Pull each line holding the word "parts" from the data.

Entries with scene source code
################

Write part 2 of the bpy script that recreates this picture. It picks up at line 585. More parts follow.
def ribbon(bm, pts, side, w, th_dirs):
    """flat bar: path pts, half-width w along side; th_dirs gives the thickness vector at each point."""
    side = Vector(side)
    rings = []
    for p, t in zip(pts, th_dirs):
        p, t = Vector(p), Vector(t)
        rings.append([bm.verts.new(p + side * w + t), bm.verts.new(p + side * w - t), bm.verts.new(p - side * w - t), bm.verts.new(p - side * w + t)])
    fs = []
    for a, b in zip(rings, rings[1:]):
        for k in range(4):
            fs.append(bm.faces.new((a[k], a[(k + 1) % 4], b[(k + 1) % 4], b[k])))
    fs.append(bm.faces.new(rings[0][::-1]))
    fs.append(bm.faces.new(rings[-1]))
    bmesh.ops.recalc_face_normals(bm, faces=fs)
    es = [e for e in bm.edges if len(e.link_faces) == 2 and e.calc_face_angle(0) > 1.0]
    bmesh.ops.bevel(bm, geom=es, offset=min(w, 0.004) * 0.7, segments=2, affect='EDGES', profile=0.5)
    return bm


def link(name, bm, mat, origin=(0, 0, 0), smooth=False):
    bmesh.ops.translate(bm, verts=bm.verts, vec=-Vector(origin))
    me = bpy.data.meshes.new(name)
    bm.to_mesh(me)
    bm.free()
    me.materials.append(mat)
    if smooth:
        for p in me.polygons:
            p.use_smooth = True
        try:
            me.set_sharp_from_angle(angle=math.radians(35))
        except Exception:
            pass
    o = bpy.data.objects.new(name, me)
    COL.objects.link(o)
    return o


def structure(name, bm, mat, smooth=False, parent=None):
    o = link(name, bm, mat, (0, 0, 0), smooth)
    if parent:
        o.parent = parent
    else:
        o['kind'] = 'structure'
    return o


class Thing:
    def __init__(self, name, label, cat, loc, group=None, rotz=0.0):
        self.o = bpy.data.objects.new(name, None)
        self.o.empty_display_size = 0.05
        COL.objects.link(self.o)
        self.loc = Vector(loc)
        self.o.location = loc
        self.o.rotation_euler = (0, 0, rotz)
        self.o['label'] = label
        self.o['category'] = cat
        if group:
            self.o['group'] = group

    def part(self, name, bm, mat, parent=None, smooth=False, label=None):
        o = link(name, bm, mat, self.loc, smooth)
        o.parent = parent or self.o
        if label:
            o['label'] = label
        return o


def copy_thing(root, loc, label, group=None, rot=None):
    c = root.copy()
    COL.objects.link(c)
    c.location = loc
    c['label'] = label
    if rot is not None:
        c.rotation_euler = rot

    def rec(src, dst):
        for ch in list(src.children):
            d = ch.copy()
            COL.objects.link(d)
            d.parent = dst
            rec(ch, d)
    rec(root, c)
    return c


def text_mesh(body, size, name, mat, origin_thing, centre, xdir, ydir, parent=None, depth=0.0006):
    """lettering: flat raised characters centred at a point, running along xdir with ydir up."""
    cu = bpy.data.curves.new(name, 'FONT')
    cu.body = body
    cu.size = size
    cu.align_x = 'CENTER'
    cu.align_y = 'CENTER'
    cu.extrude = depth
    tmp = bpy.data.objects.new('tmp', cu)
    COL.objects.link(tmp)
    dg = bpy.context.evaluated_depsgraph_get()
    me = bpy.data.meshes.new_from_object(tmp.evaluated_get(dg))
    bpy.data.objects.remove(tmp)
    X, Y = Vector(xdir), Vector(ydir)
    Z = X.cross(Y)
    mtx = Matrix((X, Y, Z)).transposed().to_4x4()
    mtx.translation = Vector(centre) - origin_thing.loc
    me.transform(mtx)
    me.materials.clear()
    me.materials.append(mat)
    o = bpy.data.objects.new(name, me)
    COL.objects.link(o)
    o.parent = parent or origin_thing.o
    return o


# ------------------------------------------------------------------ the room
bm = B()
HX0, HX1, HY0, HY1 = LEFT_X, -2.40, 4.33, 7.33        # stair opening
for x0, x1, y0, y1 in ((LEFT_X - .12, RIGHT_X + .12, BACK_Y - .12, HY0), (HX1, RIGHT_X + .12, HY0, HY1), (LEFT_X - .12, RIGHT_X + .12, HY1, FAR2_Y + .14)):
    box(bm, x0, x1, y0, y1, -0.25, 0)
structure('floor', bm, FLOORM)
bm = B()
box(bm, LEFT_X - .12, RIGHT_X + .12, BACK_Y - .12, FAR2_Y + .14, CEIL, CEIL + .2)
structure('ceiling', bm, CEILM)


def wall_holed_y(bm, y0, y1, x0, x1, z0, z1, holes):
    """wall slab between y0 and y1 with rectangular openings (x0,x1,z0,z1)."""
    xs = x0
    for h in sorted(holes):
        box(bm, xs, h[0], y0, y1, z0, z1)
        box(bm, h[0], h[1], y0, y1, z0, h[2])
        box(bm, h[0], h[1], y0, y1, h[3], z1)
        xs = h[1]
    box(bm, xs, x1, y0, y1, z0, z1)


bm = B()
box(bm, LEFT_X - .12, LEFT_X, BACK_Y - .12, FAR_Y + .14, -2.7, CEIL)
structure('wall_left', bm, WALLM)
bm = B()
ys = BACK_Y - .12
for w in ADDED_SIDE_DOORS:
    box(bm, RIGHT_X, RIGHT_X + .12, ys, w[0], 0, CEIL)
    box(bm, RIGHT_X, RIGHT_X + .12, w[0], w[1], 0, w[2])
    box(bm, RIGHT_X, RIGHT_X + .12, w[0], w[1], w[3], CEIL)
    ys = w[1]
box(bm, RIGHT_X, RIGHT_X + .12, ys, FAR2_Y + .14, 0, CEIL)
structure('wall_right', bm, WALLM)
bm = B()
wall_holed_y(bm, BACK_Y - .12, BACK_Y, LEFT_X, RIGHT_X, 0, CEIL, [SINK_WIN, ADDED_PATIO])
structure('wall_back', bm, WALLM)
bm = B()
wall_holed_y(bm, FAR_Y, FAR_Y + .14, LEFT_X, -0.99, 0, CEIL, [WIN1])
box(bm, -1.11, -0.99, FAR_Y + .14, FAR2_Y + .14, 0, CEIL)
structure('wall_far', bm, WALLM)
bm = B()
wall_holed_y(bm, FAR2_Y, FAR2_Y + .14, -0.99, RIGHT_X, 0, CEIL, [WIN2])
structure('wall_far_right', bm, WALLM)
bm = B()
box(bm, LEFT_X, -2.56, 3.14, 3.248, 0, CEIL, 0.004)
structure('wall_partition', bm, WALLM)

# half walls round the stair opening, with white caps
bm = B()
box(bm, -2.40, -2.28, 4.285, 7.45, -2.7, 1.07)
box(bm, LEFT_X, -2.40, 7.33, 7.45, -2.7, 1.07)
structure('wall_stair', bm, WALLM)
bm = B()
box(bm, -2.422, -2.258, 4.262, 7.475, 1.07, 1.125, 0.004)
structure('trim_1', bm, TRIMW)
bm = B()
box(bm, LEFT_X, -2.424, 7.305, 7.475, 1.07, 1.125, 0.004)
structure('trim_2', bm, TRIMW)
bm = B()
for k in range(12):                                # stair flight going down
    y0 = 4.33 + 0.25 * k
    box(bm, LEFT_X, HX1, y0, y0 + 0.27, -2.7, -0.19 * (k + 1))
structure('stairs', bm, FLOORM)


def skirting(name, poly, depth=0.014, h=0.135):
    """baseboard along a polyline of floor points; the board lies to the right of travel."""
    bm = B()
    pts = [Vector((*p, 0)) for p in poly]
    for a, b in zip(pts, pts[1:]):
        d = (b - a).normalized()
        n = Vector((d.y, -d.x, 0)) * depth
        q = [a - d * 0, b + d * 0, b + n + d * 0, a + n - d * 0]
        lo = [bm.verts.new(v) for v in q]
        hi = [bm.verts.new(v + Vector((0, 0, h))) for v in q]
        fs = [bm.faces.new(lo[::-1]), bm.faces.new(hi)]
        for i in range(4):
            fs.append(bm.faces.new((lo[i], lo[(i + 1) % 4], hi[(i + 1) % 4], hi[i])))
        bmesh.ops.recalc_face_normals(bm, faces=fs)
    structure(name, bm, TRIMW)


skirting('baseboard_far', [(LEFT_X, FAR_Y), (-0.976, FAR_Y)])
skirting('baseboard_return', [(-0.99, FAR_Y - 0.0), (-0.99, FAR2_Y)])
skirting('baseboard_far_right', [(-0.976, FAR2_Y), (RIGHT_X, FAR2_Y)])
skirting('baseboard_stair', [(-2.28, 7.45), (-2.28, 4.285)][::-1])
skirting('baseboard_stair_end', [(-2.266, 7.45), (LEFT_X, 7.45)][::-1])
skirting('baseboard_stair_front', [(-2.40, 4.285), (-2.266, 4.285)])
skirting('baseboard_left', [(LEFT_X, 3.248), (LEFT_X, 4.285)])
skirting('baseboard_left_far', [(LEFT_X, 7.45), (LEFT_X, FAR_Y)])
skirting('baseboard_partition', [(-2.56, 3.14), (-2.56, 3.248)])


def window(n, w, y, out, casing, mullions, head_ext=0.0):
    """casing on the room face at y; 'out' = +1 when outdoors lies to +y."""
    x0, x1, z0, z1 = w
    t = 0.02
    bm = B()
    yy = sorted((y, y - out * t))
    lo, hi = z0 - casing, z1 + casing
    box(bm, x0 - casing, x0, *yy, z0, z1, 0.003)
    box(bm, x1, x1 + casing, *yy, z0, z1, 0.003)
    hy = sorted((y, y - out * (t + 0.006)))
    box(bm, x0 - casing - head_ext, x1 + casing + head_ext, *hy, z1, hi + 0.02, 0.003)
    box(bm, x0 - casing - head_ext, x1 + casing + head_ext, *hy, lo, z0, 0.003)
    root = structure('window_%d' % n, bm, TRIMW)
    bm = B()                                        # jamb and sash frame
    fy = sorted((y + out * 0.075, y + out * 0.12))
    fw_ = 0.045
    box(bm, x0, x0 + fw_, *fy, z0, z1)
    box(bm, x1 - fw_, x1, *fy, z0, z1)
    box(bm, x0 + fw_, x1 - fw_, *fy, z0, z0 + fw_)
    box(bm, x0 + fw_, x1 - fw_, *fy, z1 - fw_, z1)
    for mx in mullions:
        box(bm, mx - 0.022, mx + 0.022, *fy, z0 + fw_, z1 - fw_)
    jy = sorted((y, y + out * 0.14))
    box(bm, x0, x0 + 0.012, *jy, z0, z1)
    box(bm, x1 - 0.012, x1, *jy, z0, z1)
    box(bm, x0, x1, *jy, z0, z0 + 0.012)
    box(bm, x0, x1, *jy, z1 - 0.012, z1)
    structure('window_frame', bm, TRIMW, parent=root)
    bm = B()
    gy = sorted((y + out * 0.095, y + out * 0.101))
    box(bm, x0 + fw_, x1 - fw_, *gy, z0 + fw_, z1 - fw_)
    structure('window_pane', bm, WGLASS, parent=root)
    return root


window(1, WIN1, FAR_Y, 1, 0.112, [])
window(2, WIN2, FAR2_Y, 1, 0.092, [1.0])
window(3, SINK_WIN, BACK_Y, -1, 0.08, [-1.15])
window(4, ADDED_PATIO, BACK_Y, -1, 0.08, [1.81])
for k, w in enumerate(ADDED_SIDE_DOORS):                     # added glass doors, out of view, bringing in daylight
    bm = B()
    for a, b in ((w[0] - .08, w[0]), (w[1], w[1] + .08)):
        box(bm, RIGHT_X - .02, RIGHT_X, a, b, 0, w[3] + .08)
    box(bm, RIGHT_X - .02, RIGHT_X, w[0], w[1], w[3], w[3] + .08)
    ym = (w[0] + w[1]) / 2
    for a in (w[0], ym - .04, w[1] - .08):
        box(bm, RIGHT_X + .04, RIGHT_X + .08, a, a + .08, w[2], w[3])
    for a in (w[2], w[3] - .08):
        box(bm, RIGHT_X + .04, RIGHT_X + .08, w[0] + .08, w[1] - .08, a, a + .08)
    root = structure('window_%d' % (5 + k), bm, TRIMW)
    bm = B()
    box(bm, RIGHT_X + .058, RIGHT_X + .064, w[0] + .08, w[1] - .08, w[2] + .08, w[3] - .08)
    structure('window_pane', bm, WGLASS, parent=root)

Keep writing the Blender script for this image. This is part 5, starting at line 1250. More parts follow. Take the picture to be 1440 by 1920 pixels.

################

▸ COMPLETED EXERCISE
Write part 2 of the bpy script that recreates this picture. It picks up at line 585. More parts follow.
Keep writing the Blender script for this image. This is part 5, starting at line 1250. More parts follow. Take the picture to be 1440 by 1920 pixels.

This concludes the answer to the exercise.